Bisher spielte Funkkommunikation bei sicherheitsrelevanten Anwendungen keine Rolle, denn wenn das Not-Aus-Signal einer Maschine beispielsweise wegen einer Empfangsstörung nicht erreicht werde, könnte für den Anwender Lebensgefahr bestehen, erklärt eine Sprecherin von Schleicher. „Doch die kabelgebundene Kommunikation mit Maschinen wird schnell an ihre Grenzen stoßen, da Fabriken dank der Digitalisierung immer ,intelligenter‘ werden.“ Deshalb wachse der Bedarf an störfreien, zuverlässigen Drahtlos-Kommuniksationssystemen, wie R3Coms sie biete. Auf der Hannover Messe wollen die beiden Unternehmen mit einem Handbediengerät zeigen, wie eine solche drahtlose Steuerung funktionieren kann.

BigRep und die BMWGroup

Nicht weniger als den 3-D-Druck will das Kreuzberger Startup Big Rep revolutionieren. Mit BigRep One stellt es serienmäßig den nach eigenen Angaben größten 3-D-Drucker der Welt her. Mit einem Arbeitsvolumen von 1,3 Kubikmetern kann er auch sehr große Objekte ausdrucken – wie beispielsweise Prototypen für die Automobilindustrie.

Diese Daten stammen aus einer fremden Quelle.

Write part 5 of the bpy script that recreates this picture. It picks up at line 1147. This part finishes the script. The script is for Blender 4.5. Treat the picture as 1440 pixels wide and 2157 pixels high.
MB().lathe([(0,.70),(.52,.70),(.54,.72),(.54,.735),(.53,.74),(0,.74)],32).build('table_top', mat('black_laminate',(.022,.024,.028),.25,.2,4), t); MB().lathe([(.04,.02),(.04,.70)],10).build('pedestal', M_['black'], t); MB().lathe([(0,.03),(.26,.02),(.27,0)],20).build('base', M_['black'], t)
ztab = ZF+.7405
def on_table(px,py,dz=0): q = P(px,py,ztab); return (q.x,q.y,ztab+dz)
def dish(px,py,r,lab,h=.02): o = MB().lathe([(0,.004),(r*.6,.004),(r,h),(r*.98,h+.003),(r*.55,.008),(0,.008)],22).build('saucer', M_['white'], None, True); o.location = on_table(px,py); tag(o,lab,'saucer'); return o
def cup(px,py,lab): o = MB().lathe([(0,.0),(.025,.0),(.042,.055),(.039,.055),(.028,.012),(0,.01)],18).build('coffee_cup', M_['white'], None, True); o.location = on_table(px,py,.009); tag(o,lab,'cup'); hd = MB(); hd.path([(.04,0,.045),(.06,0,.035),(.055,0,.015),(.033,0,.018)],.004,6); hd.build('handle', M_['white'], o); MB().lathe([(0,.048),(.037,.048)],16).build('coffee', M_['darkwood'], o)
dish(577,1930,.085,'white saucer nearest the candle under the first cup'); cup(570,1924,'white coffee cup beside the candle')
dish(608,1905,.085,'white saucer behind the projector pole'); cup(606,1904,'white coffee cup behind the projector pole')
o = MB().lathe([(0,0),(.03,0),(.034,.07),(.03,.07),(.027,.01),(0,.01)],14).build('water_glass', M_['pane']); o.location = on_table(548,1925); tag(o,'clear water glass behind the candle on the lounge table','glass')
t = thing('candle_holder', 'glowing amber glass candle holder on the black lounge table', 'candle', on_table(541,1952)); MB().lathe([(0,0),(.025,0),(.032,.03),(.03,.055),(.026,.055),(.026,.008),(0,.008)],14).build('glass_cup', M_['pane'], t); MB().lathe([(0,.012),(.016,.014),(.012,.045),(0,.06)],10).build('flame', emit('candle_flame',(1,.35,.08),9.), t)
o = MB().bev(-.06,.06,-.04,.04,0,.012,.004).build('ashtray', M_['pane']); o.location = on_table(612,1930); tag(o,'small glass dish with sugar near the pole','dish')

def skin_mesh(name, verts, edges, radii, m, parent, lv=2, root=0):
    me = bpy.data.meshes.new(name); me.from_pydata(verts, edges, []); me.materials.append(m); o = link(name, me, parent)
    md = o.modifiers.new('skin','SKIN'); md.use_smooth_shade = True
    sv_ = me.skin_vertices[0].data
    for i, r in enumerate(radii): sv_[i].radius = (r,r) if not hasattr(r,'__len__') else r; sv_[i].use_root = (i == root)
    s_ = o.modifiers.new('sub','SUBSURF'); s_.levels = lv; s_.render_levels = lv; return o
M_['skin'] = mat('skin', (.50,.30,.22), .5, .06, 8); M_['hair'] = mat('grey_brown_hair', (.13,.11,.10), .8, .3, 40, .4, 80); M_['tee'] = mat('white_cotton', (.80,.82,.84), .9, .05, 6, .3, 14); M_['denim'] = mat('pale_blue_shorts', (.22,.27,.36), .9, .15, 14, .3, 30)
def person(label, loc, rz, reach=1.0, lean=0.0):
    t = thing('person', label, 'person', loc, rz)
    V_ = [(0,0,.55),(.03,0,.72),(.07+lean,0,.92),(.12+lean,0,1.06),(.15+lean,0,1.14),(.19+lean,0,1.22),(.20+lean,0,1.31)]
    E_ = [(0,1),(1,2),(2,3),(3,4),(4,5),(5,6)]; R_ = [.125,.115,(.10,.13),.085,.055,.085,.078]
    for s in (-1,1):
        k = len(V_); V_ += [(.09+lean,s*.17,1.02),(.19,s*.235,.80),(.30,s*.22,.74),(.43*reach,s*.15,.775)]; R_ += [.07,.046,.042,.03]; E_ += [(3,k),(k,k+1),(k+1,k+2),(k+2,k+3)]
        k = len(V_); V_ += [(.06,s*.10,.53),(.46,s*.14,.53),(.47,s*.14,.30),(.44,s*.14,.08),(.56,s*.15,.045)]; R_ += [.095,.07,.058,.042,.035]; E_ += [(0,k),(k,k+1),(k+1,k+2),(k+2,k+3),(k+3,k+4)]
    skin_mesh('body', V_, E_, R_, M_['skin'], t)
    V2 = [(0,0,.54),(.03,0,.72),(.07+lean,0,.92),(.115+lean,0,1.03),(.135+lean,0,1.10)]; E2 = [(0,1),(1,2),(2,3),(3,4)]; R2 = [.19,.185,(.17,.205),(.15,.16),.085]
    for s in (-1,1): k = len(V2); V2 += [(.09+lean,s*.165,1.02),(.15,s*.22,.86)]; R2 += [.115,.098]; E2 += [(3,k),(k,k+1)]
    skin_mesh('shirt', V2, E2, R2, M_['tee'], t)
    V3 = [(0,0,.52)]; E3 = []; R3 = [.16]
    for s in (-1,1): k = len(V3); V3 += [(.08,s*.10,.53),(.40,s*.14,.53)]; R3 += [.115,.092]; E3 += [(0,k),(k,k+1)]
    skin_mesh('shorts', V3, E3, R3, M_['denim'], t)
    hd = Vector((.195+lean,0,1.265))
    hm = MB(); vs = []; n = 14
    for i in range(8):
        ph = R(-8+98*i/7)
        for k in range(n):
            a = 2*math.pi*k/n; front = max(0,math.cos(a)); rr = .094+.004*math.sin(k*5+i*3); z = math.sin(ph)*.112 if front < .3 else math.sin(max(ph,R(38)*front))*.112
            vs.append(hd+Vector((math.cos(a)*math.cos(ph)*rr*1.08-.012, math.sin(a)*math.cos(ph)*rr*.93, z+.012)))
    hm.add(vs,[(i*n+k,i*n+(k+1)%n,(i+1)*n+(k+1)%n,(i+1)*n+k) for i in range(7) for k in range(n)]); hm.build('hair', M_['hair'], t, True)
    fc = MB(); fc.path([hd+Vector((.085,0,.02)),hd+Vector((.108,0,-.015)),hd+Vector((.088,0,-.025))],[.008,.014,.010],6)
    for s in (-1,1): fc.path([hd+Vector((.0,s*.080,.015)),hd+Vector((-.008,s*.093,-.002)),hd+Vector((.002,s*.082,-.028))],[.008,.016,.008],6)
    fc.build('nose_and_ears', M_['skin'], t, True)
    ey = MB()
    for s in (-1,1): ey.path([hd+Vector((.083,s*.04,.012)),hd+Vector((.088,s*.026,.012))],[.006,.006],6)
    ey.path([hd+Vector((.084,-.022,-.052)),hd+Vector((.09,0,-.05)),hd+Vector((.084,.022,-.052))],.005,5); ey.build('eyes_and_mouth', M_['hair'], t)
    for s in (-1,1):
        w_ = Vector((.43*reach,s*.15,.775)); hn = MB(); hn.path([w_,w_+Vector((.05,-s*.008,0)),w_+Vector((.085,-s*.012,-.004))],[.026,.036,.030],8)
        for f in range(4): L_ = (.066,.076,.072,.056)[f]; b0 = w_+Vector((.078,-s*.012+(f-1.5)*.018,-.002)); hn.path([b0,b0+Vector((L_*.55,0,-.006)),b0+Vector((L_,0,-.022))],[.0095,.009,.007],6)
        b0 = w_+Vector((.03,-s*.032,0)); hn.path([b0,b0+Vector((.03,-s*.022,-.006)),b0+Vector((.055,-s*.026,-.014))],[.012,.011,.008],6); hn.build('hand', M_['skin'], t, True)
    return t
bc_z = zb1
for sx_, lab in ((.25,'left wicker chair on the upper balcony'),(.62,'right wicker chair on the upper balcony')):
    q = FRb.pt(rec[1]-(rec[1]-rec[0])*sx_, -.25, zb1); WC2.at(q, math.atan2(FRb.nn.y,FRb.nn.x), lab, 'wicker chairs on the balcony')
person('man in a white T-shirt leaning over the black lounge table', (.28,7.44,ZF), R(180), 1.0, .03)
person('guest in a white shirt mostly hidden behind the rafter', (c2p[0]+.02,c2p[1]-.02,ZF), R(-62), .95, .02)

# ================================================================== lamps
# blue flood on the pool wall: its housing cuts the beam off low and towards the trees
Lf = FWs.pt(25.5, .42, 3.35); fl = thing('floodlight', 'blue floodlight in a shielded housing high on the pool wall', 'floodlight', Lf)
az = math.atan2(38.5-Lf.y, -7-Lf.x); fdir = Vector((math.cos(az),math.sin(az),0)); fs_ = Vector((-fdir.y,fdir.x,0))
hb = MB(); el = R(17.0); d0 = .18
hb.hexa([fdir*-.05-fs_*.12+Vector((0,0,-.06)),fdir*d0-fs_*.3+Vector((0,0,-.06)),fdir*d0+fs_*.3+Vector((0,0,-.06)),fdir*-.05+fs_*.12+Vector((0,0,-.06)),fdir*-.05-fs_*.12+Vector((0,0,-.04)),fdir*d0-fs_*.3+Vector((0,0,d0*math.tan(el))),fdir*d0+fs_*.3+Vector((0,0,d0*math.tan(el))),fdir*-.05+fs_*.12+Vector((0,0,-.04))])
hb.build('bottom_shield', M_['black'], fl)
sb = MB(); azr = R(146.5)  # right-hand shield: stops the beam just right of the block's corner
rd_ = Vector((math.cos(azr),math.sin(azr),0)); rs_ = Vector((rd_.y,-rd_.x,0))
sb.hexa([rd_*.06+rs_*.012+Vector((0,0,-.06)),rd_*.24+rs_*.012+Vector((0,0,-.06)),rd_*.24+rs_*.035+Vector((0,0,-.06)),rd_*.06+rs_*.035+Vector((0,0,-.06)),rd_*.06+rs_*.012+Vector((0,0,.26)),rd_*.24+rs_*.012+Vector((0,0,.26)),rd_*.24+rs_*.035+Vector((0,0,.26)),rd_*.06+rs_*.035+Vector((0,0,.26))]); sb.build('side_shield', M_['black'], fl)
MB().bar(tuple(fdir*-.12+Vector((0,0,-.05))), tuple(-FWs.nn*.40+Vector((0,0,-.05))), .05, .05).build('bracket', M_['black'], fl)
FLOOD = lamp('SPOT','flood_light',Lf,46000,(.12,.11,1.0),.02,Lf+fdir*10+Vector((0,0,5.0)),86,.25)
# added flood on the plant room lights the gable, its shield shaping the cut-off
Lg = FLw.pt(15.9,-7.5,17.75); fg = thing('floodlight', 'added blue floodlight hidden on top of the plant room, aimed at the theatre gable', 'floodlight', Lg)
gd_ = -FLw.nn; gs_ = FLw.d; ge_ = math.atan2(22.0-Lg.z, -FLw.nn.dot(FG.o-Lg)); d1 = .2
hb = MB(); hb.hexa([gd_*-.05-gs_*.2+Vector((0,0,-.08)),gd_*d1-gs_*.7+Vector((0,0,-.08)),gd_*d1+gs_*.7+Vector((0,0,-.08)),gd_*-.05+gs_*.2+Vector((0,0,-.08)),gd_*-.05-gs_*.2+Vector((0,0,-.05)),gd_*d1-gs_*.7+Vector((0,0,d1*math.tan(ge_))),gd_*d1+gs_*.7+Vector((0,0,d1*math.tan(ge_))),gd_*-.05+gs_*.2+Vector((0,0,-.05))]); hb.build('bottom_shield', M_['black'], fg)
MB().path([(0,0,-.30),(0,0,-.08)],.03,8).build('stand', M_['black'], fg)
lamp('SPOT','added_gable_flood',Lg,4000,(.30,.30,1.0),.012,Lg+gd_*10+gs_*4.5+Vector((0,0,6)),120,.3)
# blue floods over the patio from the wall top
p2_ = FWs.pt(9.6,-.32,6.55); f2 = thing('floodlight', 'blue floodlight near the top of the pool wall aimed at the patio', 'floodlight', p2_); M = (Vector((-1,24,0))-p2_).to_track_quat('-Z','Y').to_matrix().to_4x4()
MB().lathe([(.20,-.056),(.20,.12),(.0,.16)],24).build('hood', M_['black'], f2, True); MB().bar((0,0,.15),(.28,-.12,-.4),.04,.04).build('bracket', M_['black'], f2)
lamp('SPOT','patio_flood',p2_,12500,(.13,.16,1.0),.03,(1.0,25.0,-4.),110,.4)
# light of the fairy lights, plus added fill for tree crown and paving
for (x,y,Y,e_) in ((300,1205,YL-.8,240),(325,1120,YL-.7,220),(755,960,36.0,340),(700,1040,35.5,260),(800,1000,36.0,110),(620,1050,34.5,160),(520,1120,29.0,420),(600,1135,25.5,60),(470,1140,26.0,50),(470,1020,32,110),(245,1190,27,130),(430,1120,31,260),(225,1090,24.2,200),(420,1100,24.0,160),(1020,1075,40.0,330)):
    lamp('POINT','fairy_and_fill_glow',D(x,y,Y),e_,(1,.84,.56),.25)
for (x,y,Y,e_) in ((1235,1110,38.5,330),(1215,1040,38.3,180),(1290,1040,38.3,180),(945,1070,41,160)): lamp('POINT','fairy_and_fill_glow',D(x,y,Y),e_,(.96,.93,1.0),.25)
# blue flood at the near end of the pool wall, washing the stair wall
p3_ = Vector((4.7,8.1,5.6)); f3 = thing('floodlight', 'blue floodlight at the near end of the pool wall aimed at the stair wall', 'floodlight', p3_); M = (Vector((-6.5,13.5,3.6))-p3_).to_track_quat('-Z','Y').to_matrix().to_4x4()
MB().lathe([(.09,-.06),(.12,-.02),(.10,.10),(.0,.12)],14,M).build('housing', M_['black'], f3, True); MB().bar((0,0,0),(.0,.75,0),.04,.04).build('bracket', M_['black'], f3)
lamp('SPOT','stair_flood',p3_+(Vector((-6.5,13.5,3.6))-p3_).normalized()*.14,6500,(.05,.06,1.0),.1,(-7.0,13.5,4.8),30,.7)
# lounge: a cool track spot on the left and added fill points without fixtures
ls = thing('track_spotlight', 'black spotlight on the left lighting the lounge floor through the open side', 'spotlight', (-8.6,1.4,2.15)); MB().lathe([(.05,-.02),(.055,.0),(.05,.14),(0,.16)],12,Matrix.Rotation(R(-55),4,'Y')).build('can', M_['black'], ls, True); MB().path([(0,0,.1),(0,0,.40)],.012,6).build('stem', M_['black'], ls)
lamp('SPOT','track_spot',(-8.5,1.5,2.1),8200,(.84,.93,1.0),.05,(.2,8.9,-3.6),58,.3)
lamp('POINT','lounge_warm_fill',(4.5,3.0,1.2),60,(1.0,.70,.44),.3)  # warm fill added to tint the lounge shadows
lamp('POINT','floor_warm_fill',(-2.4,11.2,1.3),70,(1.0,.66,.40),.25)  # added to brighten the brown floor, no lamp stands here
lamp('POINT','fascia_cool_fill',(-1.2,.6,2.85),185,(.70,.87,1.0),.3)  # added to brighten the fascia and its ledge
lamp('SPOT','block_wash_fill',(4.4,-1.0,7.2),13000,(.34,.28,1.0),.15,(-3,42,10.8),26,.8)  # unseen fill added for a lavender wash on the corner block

Deshalb arbeitet auch BMW mit BigRep zusammen, auf der Hannover Messe werden die beiden Unternehmen zusammen Teile des Motorrads BMW S 1000 RR ausdrucken, das in Berlin-Spandau produziert wird. Aus dem Drucker sollen Frontverkleidung, Seitenflügel, Sitz und Tankbehälter kommen. Was zunächst auf der Messe vorgeführt wird, könnte bald regelmäßig für die Entwicklung und Herstellung von Fahrzeugen genutzt werden.